# OBJECTIVE:
Start at the line that contains "Write the bpy", stop at the line that contains "from mathutils.geometry import", and repeat every line in that span, those two included, with no pictures.

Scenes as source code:
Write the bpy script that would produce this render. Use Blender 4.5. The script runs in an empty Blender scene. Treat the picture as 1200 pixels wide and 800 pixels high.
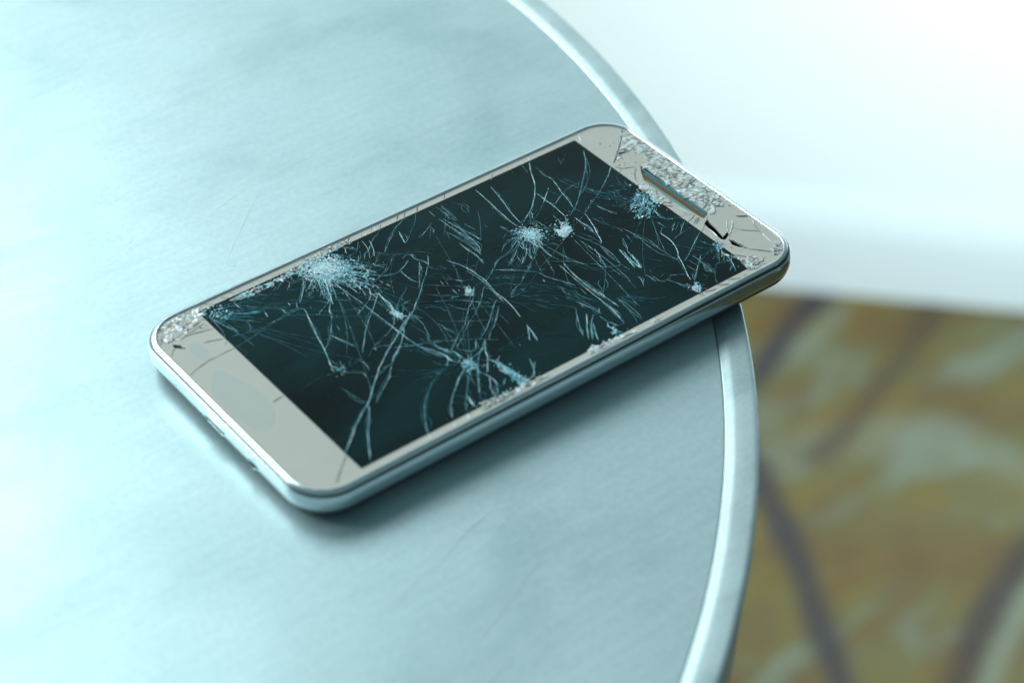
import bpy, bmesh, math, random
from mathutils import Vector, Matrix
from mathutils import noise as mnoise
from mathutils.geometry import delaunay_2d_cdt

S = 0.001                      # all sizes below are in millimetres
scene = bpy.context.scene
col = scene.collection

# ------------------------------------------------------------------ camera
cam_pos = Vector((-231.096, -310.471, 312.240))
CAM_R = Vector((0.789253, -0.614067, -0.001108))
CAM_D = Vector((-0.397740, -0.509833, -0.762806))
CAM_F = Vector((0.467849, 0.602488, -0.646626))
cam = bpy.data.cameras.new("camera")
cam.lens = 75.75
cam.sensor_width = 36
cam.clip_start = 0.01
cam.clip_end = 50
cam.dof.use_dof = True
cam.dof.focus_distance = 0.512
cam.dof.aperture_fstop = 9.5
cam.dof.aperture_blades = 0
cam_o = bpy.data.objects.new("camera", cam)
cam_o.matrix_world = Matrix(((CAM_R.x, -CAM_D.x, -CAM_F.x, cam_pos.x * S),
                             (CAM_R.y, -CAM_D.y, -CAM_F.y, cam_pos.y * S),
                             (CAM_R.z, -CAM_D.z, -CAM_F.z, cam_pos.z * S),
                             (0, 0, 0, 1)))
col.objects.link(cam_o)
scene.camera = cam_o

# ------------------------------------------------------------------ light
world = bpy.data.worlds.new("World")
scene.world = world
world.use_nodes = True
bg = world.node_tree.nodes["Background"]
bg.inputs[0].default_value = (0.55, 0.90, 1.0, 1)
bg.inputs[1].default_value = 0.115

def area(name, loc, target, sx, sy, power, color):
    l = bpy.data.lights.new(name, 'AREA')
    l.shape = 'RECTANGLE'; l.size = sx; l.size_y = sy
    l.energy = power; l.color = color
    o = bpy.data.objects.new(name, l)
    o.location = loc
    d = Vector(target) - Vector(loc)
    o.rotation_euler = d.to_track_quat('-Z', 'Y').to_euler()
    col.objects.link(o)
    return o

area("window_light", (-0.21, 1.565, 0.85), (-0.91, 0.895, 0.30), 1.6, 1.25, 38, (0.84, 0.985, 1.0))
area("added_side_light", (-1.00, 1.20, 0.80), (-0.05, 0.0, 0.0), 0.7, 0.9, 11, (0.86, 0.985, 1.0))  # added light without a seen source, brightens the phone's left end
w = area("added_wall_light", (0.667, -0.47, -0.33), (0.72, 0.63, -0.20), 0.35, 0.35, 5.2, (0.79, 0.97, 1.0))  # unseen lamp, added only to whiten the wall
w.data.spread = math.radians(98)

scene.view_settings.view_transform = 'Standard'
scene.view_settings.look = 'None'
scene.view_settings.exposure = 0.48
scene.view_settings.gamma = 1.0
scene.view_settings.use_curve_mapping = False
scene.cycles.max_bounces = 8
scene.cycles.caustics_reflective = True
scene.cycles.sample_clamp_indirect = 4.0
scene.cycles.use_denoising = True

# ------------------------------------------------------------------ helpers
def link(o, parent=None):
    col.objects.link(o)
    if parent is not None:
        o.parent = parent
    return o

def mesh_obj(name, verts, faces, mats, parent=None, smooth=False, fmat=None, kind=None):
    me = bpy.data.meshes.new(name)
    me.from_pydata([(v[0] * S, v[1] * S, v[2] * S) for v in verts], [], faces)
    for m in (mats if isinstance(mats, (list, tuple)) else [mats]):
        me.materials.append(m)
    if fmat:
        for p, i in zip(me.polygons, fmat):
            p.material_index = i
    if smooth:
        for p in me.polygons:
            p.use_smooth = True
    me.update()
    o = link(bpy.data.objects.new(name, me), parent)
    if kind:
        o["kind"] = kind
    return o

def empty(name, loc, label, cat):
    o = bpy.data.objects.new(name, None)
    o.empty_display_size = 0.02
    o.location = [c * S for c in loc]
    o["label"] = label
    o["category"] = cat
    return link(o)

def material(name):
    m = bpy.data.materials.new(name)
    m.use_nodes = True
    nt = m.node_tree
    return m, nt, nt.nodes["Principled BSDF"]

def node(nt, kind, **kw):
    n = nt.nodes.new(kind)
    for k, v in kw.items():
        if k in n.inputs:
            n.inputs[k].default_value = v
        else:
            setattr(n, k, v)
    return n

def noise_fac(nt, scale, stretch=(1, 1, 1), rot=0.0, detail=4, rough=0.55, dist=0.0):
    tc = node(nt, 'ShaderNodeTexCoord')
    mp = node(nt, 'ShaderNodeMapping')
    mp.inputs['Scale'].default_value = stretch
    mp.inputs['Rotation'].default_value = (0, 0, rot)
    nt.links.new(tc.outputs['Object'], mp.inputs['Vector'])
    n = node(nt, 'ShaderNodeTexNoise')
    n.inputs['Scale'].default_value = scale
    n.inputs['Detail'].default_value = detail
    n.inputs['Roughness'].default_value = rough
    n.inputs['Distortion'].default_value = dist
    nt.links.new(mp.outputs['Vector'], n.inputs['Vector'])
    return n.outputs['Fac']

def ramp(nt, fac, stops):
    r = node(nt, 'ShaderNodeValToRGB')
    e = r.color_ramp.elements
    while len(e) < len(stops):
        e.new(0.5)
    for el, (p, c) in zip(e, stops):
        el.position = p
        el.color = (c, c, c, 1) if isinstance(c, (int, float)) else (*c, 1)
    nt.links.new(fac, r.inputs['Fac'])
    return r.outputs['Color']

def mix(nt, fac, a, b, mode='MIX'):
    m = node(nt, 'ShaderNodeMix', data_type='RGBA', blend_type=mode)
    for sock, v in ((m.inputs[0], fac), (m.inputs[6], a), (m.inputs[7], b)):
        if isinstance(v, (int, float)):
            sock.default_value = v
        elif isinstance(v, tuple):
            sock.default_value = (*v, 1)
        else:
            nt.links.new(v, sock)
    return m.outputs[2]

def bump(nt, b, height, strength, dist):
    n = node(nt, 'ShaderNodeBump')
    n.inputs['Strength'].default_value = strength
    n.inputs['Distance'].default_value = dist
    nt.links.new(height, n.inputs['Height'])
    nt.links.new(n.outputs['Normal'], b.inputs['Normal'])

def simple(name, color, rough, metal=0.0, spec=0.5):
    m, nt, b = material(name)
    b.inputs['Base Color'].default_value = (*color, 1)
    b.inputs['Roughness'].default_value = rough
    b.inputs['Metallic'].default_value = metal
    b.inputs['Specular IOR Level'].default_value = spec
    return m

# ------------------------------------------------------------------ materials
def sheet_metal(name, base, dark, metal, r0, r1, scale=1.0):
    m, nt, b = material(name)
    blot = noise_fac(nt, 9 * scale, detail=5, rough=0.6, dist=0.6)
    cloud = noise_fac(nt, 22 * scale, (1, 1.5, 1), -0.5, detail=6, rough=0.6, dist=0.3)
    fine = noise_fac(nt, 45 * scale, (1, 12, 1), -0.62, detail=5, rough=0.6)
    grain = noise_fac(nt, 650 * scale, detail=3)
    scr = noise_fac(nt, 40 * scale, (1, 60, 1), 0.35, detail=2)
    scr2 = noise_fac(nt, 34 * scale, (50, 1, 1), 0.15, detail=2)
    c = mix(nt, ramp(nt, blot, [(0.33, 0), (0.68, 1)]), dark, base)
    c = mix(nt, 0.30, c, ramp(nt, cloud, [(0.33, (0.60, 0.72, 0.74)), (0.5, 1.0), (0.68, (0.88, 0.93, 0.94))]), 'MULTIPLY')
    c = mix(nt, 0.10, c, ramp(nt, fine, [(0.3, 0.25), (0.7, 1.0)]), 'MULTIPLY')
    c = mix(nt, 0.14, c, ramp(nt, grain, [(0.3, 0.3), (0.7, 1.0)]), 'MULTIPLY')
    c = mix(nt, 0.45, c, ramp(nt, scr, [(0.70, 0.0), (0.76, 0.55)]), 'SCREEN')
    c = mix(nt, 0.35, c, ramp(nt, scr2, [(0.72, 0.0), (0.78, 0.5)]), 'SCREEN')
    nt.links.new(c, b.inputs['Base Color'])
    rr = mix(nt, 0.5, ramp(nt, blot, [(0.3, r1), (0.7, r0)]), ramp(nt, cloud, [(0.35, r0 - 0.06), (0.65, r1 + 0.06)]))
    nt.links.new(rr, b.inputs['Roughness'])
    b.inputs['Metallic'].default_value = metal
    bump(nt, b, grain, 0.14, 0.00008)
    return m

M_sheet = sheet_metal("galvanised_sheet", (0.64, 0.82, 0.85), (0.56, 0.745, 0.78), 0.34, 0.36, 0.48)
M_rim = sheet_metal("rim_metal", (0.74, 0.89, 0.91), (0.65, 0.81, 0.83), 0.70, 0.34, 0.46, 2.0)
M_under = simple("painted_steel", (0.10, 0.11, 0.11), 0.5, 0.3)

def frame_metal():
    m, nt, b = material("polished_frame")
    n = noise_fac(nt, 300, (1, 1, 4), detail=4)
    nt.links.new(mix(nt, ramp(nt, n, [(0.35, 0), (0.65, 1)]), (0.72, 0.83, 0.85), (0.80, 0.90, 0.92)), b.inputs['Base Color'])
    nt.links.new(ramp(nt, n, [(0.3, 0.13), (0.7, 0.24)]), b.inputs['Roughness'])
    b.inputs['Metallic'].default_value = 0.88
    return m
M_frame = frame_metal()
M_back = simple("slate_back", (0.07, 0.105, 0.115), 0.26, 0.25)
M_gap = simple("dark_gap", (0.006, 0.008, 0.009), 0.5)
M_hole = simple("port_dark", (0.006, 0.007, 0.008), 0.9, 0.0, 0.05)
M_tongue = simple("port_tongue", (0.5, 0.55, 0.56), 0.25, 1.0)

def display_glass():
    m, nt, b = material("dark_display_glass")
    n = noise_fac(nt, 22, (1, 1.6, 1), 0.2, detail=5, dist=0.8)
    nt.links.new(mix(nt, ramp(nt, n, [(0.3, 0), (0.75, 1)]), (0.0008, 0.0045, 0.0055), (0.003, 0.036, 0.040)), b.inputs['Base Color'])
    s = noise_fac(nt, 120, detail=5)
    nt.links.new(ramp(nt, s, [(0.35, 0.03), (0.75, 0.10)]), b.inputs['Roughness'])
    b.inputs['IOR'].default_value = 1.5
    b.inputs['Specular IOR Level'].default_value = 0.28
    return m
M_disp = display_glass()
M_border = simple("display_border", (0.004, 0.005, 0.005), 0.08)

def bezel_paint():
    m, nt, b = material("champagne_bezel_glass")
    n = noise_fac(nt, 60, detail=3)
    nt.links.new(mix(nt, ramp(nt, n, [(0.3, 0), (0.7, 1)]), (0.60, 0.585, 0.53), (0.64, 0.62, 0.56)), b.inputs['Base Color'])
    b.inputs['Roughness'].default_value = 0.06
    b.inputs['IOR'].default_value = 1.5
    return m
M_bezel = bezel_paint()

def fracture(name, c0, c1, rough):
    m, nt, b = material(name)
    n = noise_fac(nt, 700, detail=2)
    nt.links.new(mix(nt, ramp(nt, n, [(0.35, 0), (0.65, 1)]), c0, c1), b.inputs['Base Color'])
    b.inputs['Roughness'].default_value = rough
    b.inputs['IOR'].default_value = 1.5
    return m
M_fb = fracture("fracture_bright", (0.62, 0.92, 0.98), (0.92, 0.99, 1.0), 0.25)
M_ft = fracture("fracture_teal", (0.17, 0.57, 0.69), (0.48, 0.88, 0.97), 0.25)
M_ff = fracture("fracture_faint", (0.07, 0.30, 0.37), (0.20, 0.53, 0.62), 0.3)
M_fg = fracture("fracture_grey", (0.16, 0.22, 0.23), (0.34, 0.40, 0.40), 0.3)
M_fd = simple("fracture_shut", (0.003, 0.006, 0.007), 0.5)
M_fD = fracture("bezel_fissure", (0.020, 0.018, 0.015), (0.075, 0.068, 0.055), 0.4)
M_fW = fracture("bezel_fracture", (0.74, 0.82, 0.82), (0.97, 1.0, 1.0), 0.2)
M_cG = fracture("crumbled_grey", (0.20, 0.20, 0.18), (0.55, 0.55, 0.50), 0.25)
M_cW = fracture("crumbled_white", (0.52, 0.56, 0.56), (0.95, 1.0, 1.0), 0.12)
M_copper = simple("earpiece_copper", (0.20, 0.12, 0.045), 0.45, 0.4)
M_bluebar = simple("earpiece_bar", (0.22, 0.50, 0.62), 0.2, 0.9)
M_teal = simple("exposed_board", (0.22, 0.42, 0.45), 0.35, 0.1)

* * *

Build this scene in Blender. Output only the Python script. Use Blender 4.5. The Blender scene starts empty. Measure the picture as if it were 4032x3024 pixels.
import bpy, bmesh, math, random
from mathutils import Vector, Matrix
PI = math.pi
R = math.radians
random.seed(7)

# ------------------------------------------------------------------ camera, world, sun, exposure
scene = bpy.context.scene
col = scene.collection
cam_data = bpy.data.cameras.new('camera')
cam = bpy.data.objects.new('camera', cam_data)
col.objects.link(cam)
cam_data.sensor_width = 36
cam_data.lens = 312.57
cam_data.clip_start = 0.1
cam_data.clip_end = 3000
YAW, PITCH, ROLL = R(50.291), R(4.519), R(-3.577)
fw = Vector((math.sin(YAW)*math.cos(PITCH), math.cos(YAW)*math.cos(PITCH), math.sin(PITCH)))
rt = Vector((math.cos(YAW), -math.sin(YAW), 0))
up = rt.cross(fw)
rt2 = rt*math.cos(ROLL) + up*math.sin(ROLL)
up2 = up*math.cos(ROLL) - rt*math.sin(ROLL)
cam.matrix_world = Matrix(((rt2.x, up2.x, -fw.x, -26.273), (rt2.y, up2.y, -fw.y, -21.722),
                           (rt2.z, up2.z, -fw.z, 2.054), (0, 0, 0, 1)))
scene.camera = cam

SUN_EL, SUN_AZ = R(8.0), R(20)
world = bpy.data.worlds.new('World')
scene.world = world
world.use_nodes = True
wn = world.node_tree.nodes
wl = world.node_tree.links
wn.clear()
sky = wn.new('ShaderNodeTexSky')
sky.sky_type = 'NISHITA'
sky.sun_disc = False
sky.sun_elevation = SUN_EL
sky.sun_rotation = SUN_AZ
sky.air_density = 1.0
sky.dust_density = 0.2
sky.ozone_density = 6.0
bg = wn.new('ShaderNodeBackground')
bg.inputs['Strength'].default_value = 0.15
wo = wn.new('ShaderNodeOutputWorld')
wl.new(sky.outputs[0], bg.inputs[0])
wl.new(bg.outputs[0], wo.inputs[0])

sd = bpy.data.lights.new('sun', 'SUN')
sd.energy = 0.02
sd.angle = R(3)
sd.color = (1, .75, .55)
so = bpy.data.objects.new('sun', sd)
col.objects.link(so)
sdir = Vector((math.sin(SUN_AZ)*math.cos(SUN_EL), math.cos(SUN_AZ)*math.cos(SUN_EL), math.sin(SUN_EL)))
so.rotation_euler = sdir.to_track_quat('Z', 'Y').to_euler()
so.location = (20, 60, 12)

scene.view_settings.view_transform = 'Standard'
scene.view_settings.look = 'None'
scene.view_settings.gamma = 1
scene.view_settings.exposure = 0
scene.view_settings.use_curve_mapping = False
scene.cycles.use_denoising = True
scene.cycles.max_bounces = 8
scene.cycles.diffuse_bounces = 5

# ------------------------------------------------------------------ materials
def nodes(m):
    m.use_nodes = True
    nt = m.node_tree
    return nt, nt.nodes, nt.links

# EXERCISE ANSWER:
Write the bpy script that would produce this render. Use Blender 4.5. The script runs in an empty Blender scene. Treat the picture as 1200 pixels wide and 800 pixels high.
import bpy, bmesh, math, random
from mathutils import Vector, Matrix
from mathutils import noise as mnoise
from mathutils.geometry import delaunay_2d_cdt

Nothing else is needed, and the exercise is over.